И Герцен продолжает: исторические и природные процессы могут повторяться миллионы лет; могут внезапно прерываться; хвост кометы способен коснуться нашей планеты и уничтожить все на ней живущее; тут и настанет конец истории. Но из этого ничего не следует; никакой морали в этом не содержится. Нет ни малейшей уверенности, что дело повернется так, а не иначе. Смерть одного- единственного человеческого существа не менее абсурдна, столь же непостижима, сколь и смерть целой человеческой расы; тут загадка, и должно принять ее — и незачем стращать ею детей.
Природа — отнюдь не гладкое, телеологическое явление, и уж, безусловно, не явление, предназначенное для счастья людского или расцвета социальной справедливости. Природа для Герцена — скопище вероятностей, сбывающихся вне какого-либо постижимого предварительного замысла. Что-то из вероятностей сбывается, что-то гибнет; в условиях благотворных они осуществляются — но могут и отклониться от пути, зачахнуть, исчезнуть. Некоторых людей это приводит к цинизму и отчаянию.
Неужто жизнь человеческая — лишь нескончаемые циклы роста и упадка, преуспеяния и краха? Неужто не имеется в ней никакой цели? Неужто усилия человеческие обречены кончаться крушениями, за коими грядет новое начало, загодя обреченное на крах, подобно всем предшествовавшим?

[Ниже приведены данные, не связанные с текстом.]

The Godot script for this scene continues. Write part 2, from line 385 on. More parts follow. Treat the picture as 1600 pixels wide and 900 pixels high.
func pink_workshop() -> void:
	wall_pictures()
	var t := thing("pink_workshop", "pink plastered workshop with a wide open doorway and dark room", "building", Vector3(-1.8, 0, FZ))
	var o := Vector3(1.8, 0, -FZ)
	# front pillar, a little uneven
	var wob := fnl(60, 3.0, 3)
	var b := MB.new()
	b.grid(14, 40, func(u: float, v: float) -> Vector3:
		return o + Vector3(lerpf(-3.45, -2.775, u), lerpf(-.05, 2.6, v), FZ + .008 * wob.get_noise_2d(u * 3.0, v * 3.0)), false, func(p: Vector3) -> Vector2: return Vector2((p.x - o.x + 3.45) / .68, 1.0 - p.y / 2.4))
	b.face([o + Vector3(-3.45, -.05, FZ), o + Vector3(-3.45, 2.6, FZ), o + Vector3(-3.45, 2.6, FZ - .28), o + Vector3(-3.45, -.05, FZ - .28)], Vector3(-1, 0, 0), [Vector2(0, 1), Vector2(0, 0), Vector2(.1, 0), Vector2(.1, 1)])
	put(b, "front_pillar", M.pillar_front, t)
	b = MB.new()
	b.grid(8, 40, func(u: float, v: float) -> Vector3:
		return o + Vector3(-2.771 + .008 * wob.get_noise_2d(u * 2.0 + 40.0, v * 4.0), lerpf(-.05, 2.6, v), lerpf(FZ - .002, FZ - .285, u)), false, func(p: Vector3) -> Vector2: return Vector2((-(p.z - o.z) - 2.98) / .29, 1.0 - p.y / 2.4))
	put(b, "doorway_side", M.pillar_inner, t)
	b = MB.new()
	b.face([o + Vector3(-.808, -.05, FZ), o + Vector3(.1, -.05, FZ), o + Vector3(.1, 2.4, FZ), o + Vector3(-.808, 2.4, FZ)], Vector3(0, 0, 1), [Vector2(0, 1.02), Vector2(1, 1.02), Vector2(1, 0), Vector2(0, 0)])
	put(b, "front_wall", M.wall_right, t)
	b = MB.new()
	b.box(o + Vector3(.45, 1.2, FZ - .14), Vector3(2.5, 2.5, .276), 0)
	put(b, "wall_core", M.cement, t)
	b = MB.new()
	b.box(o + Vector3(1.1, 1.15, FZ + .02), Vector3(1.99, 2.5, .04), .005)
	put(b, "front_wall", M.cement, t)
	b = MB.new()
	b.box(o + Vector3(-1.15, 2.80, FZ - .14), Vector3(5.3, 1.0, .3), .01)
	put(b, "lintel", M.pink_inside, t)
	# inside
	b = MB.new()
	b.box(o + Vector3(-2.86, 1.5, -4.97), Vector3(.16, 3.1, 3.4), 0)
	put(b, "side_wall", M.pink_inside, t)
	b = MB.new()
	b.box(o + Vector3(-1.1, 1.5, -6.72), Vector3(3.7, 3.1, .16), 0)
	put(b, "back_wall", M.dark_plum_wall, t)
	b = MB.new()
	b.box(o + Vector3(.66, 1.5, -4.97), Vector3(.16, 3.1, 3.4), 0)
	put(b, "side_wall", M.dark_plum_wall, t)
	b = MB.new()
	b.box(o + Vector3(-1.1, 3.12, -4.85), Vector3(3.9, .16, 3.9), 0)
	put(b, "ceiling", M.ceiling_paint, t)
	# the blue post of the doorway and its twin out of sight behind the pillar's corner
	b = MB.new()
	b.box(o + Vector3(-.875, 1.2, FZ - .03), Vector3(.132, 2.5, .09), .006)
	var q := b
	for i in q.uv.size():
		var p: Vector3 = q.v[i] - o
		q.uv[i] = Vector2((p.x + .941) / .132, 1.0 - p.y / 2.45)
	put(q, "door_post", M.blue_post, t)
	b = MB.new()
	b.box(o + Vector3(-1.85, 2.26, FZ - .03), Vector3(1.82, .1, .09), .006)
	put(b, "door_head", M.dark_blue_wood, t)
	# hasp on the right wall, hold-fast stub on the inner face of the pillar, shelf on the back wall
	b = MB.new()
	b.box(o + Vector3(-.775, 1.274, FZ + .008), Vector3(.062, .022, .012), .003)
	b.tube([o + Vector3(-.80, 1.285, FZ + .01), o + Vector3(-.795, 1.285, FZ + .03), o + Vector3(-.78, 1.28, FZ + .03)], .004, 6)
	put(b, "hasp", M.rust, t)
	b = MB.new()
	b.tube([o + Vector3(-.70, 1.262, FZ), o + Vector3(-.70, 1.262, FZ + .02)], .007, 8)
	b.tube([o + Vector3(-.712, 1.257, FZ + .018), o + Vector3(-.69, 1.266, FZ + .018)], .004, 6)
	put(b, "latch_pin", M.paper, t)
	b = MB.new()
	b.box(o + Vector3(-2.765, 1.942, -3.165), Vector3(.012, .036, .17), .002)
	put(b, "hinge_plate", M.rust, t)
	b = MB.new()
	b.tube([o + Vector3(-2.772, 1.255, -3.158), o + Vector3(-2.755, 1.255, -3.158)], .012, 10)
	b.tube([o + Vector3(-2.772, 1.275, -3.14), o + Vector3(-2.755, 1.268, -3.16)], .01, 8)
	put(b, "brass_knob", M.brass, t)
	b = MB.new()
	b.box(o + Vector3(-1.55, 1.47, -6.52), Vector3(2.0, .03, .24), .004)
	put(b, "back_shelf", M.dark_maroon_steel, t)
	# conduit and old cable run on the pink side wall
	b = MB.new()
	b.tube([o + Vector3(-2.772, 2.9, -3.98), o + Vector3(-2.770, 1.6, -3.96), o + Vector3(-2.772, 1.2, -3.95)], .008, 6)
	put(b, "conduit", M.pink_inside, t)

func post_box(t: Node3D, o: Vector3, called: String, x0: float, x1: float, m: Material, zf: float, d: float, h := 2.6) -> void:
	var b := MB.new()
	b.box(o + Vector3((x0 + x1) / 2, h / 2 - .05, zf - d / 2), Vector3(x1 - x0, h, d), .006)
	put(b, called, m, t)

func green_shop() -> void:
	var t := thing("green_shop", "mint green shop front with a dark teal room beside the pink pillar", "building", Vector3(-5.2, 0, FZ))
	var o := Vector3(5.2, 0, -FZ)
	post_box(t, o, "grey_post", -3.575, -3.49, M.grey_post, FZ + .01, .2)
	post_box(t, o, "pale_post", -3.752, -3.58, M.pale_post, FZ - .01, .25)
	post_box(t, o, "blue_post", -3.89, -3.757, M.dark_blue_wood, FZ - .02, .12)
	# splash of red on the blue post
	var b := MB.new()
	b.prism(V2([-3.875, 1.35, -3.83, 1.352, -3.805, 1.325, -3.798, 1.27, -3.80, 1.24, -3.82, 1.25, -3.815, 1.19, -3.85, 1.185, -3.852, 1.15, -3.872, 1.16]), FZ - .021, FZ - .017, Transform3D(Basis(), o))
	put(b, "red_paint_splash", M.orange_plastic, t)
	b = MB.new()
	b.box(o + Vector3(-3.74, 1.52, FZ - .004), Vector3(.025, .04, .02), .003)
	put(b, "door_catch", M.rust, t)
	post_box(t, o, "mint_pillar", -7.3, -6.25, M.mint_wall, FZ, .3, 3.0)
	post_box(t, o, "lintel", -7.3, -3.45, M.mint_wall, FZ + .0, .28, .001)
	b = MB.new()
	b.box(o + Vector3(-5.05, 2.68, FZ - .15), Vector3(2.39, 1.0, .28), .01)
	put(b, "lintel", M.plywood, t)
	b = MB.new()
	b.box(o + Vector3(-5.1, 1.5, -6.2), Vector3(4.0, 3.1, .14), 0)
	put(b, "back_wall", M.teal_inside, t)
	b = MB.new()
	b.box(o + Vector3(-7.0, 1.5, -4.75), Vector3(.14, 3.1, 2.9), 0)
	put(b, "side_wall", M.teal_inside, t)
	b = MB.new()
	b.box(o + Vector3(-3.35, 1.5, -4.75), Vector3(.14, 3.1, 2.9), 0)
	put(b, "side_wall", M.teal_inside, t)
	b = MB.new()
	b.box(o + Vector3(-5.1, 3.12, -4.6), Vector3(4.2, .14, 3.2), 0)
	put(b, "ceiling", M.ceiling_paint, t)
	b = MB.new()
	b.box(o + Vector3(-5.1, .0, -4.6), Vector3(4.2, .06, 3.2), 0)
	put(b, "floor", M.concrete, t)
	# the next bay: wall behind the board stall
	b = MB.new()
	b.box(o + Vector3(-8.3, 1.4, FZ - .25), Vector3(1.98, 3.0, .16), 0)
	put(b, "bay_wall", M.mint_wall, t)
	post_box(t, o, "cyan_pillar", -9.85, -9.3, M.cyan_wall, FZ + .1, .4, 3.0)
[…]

Но думать так значит не понимать окружающей действительности. С чего бы усматривать в природе некое полезное орудие, сотворенное ради людского преуспеяния или счастья? С чего бы требовать пользы — достижения поставленных целей — от беспредельно богатого, беспредельно щедрого космического процесса? Не величайшая ли пошлость — вопрошать: а что пользы в этом изумительном цвете? — что пользы в тончайшем аромате растения? — каковы их назначение и цель, ежели все обречено сгинуть, и столь скоро? Природа плодоносит бесконечно и безоглядно: «...она идет донельзя <... > до того, что разом касается пределов развития и до смерти, которая осаживает, умеряет слишком поэтическую фантазию и необузданное творчество ее»[135]. С какой стати ожидать, что природа подчинится нашим унылым понятиям? Какое право имеем настаивать на том, что история бессмысленна, если не укладывается в предписываемые нами рамки, не преследует угодных нам целей, не исповедует наших мимолетных или ползучих идеалов? История есть импровизация, она «стучится разом в тысячу ворот <... > которые отопрутся <... > кто знает?» — «Может, балтийские — и тогда Россия хлынет на Европу?» — «Может быть». Все в природе, в истории — самоценно, и служит своей же собственной целью.
Настоящее время самодостаточно, и течет вовсе не во имя некоего неведомого будущего. Существуй все на свете ради чего-либо иного, всякий факт, событие, существо представали бы только средством для чего-то, обретающегося, в согласии с неведомым космическим замыслом, вне их самих. Неужто все мы — лишь марионетки, управляемые незримыми нитями, — жертвы загадочных сил, играющих нами в согласии с неким космическим либретто? Неужто же мы и разумеем под этим нравственную свободу? Неужто наивысшая точка любого процесса — его цель ео ipso[136]} Разве цель юности — старость? Лишь оттого, что человек родится, растет и старится? А разве цель жизни — смерть? «А какая цель песни, которую поет певица?3» Затем ли она поет, чтобы, когда пение прервется, мелодия и слова кому-то запомнились, — или затем, чтобы наслаждение, дарованное песней, пробудило в слушателе тоску по чему-то безвозвратно ушедшему? Нет и нет. Это ложный, предельно близорукий и узкий взгляд на жизнь. Цель певицы — петь. А цель жизни — жить.